**PROVIDED MATERIAL:**
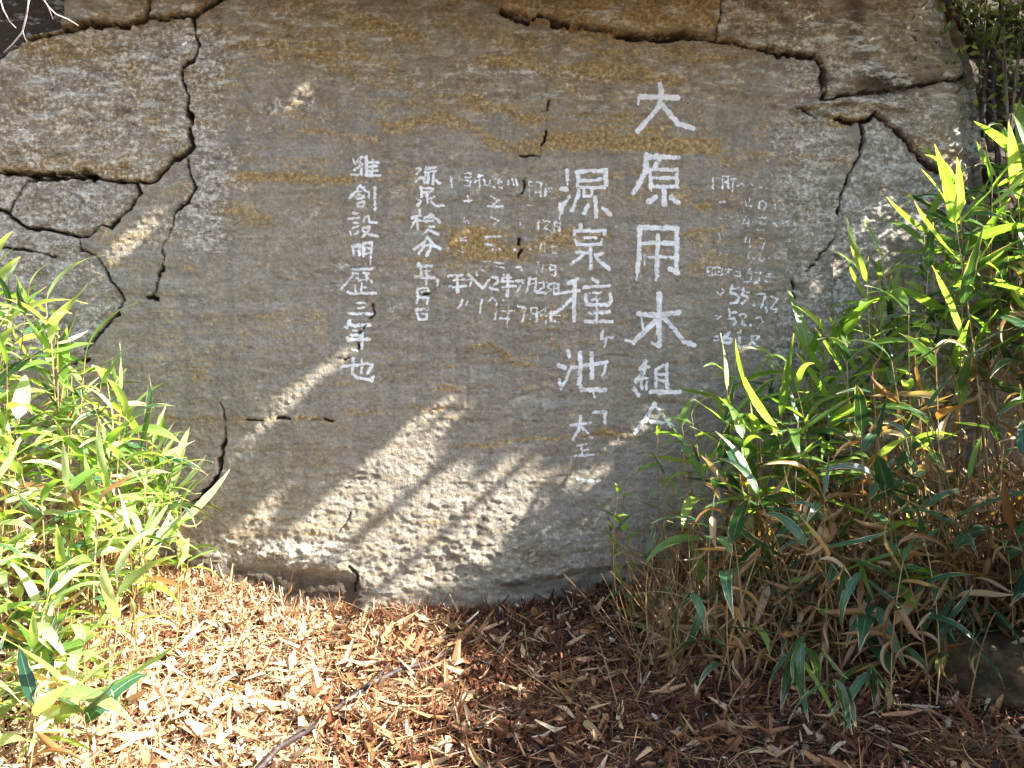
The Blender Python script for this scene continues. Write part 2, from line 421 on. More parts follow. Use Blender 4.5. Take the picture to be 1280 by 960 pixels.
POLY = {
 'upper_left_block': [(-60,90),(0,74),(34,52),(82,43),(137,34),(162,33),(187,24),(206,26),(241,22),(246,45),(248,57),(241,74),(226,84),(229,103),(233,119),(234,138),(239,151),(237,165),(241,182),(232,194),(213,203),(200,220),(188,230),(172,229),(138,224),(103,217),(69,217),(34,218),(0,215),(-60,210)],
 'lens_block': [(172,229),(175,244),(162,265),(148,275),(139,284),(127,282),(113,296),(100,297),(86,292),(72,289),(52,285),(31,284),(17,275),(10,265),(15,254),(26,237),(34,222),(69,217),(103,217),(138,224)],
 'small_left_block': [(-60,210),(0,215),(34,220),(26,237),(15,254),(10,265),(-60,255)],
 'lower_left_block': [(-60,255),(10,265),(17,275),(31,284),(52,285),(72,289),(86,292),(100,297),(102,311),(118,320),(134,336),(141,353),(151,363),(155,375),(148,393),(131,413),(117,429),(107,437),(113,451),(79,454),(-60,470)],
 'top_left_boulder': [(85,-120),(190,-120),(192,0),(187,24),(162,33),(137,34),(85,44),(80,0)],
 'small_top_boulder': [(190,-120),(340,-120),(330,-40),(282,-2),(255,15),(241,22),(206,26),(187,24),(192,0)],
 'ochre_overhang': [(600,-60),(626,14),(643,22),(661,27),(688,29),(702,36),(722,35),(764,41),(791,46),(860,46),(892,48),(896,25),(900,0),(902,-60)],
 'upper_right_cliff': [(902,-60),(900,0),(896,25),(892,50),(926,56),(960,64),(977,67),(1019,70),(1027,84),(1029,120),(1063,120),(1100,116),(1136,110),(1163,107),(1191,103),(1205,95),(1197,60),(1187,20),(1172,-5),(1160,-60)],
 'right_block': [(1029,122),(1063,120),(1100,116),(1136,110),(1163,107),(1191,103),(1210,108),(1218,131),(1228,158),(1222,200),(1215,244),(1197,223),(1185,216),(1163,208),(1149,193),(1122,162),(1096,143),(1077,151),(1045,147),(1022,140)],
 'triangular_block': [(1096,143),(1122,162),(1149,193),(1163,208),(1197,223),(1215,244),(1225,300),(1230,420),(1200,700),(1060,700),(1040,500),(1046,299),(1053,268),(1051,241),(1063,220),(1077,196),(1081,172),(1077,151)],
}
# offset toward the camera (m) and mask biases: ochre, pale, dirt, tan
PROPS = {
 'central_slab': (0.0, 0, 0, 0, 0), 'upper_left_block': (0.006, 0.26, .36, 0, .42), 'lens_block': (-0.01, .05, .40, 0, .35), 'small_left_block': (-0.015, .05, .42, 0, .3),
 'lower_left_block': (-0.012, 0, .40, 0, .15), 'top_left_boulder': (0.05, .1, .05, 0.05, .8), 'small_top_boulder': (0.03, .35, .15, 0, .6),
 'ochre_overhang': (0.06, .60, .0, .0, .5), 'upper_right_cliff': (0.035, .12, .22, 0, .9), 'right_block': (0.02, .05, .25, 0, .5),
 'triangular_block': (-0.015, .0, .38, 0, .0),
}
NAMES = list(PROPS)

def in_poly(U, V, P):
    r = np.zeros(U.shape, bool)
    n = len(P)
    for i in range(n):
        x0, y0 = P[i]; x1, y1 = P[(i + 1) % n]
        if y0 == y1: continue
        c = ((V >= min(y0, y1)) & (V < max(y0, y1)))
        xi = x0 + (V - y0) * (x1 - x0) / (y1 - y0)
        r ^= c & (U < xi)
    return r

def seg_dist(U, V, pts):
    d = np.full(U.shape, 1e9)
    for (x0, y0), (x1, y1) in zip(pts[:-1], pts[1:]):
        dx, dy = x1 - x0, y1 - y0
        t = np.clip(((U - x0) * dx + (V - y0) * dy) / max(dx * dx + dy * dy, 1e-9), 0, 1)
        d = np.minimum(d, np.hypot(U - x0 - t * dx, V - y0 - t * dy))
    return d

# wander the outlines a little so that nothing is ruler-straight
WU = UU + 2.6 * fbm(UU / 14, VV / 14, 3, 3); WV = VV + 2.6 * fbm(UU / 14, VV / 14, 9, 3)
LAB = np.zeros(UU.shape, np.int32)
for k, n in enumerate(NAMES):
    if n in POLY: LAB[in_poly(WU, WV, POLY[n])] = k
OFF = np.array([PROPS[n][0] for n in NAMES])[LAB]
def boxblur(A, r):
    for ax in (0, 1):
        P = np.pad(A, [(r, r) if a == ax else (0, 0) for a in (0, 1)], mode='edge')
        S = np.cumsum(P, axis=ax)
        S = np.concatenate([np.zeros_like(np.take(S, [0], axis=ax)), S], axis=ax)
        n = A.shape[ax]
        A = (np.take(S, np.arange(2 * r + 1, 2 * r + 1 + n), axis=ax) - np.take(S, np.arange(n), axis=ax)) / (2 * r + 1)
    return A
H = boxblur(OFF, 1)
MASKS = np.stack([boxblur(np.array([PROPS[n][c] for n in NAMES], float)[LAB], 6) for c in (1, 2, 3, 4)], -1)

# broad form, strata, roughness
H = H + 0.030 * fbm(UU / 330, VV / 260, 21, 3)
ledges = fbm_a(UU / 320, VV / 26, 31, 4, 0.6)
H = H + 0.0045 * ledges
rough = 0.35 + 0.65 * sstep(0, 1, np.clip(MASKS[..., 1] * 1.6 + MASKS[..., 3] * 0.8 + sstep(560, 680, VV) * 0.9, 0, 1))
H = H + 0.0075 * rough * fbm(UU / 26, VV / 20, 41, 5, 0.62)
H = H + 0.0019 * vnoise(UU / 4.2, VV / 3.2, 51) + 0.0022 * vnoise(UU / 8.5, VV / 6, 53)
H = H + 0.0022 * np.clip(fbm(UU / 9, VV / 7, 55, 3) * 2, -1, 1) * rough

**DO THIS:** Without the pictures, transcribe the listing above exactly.

**FINISHED EXERCISE:**
The Blender Python script for this scene continues. Write part 2, from line 421 on. More parts follow. Use Blender 4.5. Take the picture to be 1280 by 960 pixels.
POLY = {
 'upper_left_block': [(-60,90),(0,74),(34,52),(82,43),(137,34),(162,33),(187,24),(206,26),(241,22),(246,45),(248,57),(241,74),(226,84),(229,103),(233,119),(234,138),(239,151),(237,165),(241,182),(232,194),(213,203),(200,220),(188,230),(172,229),(138,224),(103,217),(69,217),(34,218),(0,215),(-60,210)],
 'lens_block': [(172,229),(175,244),(162,265),(148,275),(139,284),(127,282),(113,296),(100,297),(86,292),(72,289),(52,285),(31,284),(17,275),(10,265),(15,254),(26,237),(34,222),(69,217),(103,217),(138,224)],
 'small_left_block': [(-60,210),(0,215),(34,220),(26,237),(15,254),(10,265),(-60,255)],
 'lower_left_block': [(-60,255),(10,265),(17,275),(31,284),(52,285),(72,289),(86,292),(100,297),(102,311),(118,320),(134,336),(141,353),(151,363),(155,375),(148,393),(131,413),(117,429),(107,437),(113,451),(79,454),(-60,470)],
 'top_left_boulder': [(85,-120),(190,-120),(192,0),(187,24),(162,33),(137,34),(85,44),(80,0)],
 'small_top_boulder': [(190,-120),(340,-120),(330,-40),(282,-2),(255,15),(241,22),(206,26),(187,24),(192,0)],
 'ochre_overhang': [(600,-60),(626,14),(643,22),(661,27),(688,29),(702,36),(722,35),(764,41),(791,46),(860,46),(892,48),(896,25),(900,0),(902,-60)],
 'upper_right_cliff': [(902,-60),(900,0),(896,25),(892,50),(926,56),(960,64),(977,67),(1019,70),(1027,84),(1029,120),(1063,120),(1100,116),(1136,110),(1163,107),(1191,103),(1205,95),(1197,60),(1187,20),(1172,-5),(1160,-60)],
 'right_block': [(1029,122),(1063,120),(1100,116),(1136,110),(1163,107),(1191,103),(1210,108),(1218,131),(1228,158),(1222,200),(1215,244),(1197,223),(1185,216),(1163,208),(1149,193),(1122,162),(1096,143),(1077,151),(1045,147),(1022,140)],
 'triangular_block': [(1096,143),(1122,162),(1149,193),(1163,208),(1197,223),(1215,244),(1225,300),(1230,420),(1200,700),(1060,700),(1040,500),(1046,299),(1053,268),(1051,241),(1063,220),(1077,196),(1081,172),(1077,151)],
}
# offset toward the camera (m) and mask biases: ochre, pale, dirt, tan
PROPS = {
 'central_slab': (0.0, 0, 0, 0, 0), 'upper_left_block': (0.006, 0.26, .36, 0, .42), 'lens_block': (-0.01, .05, .40, 0, .35), 'small_left_block': (-0.015, .05, .42, 0, .3),
 'lower_left_block': (-0.012, 0, .40, 0, .15), 'top_left_boulder': (0.05, .1, .05, 0.05, .8), 'small_top_boulder': (0.03, .35, .15, 0, .6),
 'ochre_overhang': (0.06, .60, .0, .0, .5), 'upper_right_cliff': (0.035, .12, .22, 0, .9), 'right_block': (0.02, .05, .25, 0, .5),
 'triangular_block': (-0.015, .0, .38, 0, .0),
}
NAMES = list(PROPS)

def in_poly(U, V, P):
    r = np.zeros(U.shape, bool)
    n = len(P)
    for i in range(n):
        x0, y0 = P[i]; x1, y1 = P[(i + 1) % n]
        if y0 == y1: continue
        c = ((V >= min(y0, y1)) & (V < max(y0, y1)))
        xi = x0 + (V - y0) * (x1 - x0) / (y1 - y0)
        r ^= c & (U < xi)
    return r

def seg_dist(U, V, pts):
    d = np.full(U.shape, 1e9)
    for (x0, y0), (x1, y1) in zip(pts[:-1], pts[1:]):
        dx, dy = x1 - x0, y1 - y0
        t = np.clip(((U - x0) * dx + (V - y0) * dy) / max(dx * dx + dy * dy, 1e-9), 0, 1)
        d = np.minimum(d, np.hypot(U - x0 - t * dx, V - y0 - t * dy))
    return d

# wander the outlines a little so that nothing is ruler-straight
WU = UU + 2.6 * fbm(UU / 14, VV / 14, 3, 3); WV = VV + 2.6 * fbm(UU / 14, VV / 14, 9, 3)
LAB = np.zeros(UU.shape, np.int32)
for k, n in enumerate(NAMES):
    if n in POLY: LAB[in_poly(WU, WV, POLY[n])] = k
OFF = np.array([PROPS[n][0] for n in NAMES])[LAB]
def boxblur(A, r):
    for ax in (0, 1):
        P = np.pad(A, [(r, r) if a == ax else (0, 0) for a in (0, 1)], mode='edge')
        S = np.cumsum(P, axis=ax)
        S = np.concatenate([np.zeros_like(np.take(S, [0], axis=ax)), S], axis=ax)
        n = A.shape[ax]
        A = (np.take(S, np.arange(2 * r + 1, 2 * r + 1 + n), axis=ax) - np.take(S, np.arange(n), axis=ax)) / (2 * r + 1)
    return A
H = boxblur(OFF, 1)
MASKS = np.stack([boxblur(np.array([PROPS[n][c] for n in NAMES], float)[LAB], 6) for c in (1, 2, 3, 4)], -1)

# broad form, strata, roughness
H = H + 0.030 * fbm(UU / 330, VV / 260, 21, 3)
ledges = fbm_a(UU / 320, VV / 26, 31, 4, 0.6)
H = H + 0.0045 * ledges
rough = 0.35 + 0.65 * sstep(0, 1, np.clip(MASKS[..., 1] * 1.6 + MASKS[..., 3] * 0.8 + sstep(560, 680, VV) * 0.9, 0, 1))
H = H + 0.0075 * rough * fbm(UU / 26, VV / 20, 41, 5, 0.62)
H = H + 0.0019 * vnoise(UU / 4.2, VV / 3.2, 51) + 0.0022 * vnoise(UU / 8.5, VV / 6, 53)
H = H + 0.0022 * np.clip(fbm(UU / 9, VV / 7, 55, 3) * 2, -1, 1) * rough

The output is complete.